Write out the data below exactly as given, without any of its pictures.

» **Stored rows**
====

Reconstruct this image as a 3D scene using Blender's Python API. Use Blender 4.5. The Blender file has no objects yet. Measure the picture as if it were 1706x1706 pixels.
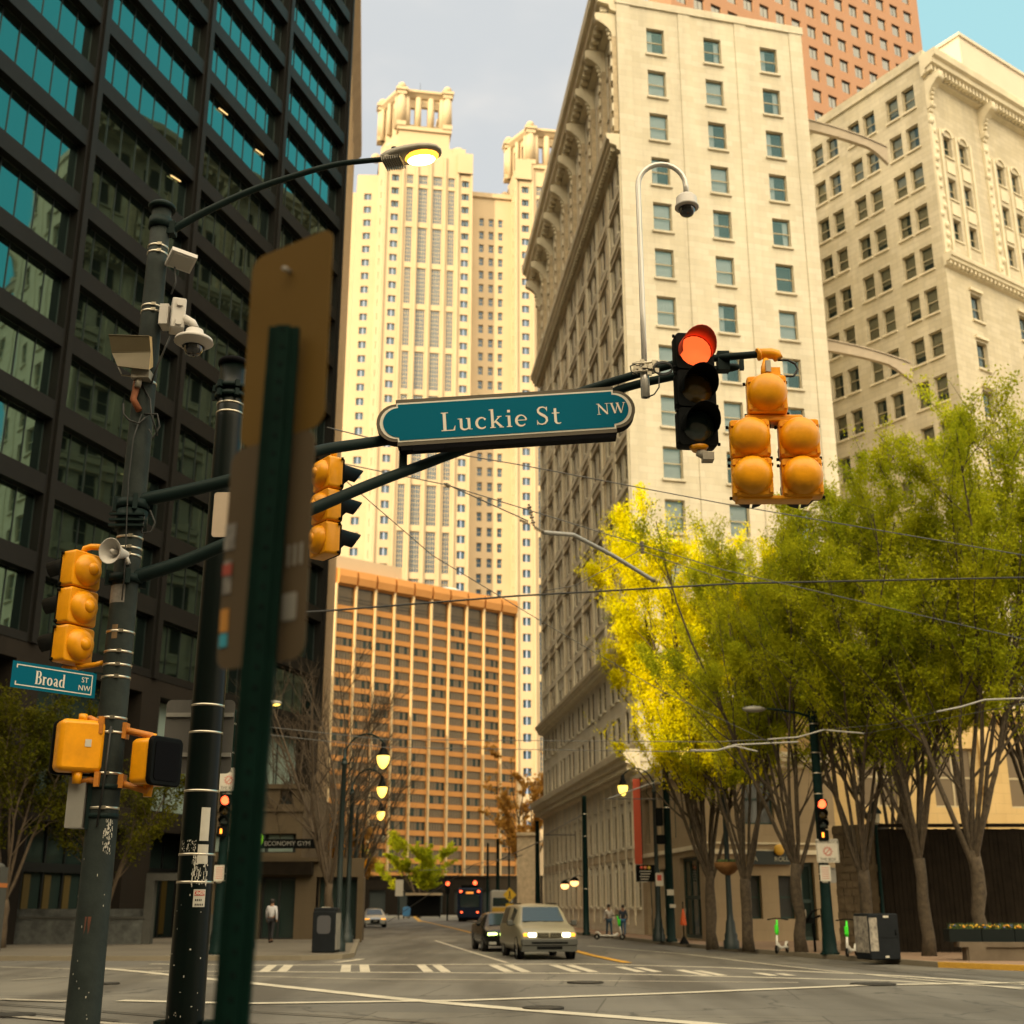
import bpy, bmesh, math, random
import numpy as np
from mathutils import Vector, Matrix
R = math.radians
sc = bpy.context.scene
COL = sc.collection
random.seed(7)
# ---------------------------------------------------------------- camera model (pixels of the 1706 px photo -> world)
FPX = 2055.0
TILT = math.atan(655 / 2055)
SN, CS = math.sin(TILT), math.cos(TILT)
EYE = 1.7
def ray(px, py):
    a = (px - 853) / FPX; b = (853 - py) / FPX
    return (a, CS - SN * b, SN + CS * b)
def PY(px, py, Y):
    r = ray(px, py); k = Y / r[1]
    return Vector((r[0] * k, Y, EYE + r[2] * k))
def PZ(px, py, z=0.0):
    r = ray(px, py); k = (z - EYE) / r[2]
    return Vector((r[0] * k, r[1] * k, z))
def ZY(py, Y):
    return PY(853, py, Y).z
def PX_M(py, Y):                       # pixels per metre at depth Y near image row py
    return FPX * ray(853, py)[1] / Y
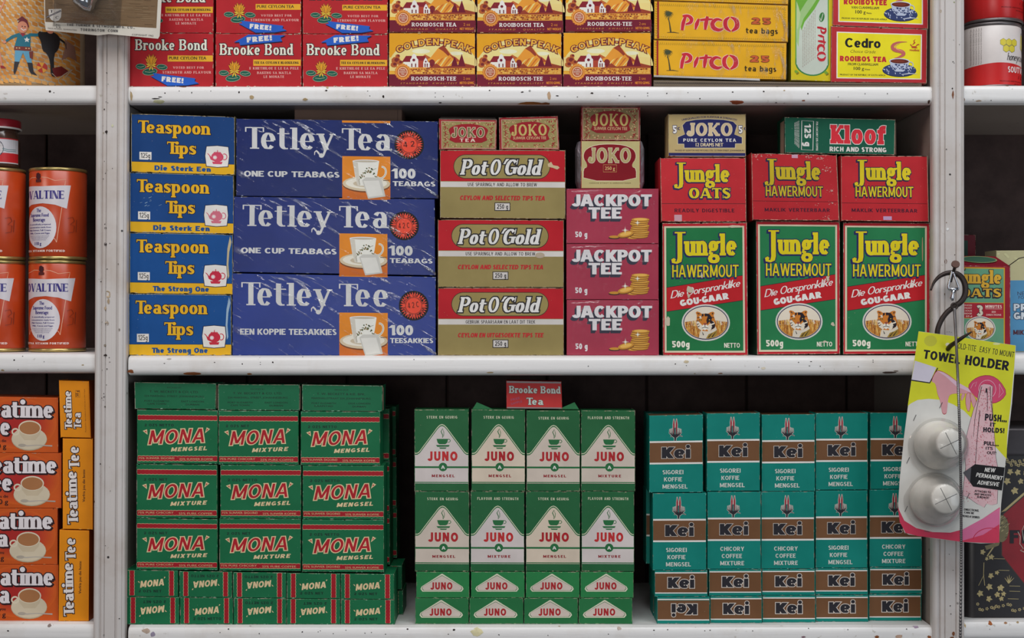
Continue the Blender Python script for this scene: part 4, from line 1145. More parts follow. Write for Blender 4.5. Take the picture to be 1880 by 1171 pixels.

====

» **Solution to this exercise**
Reconstruct this image as a 3D scene using Blender's Python API. Use Blender 4.5. The Blender file has no objects yet. Measure the picture as if it were 1706x1706 pixels.
import bpy, bmesh, math, random
import numpy as np
from mathutils import Vector, Matrix
R = math.radians
sc = bpy.context.scene
COL = sc.collection
random.seed(7)
# ---------------------------------------------------------------- camera model (pixels of the 1706 px photo -> world)
FPX = 2055.0
TILT = math.atan(655 / 2055)
SN, CS = math.sin(TILT), math.cos(TILT)
EYE = 1.7
def ray(px, py):
    a = (px - 853) / FPX; b = (853 - py) / FPX
    return (a, CS - SN * b, SN + CS * b)
def PY(px, py, Y):
    r = ray(px, py); k = Y / r[1]
    return Vector((r[0] * k, Y, EYE + r[2] * k))
def PZ(px, py, z=0.0):
    r = ray(px, py); k = (z - EYE) / r[2]
    return Vector((r[0] * k, r[1] * k, z))
def ZY(py, Y):
    return PY(853, py, Y).z
def PX_M(py, Y):                       # pixels per metre at depth Y near image row py
    return FPX * ray(853, py)[1] / Y
Continue the Blender Python script for this scene: part 4, from line 1145. More parts follow. Write for Blender 4.5. Take the picture to be 1880 by 1171 pixels.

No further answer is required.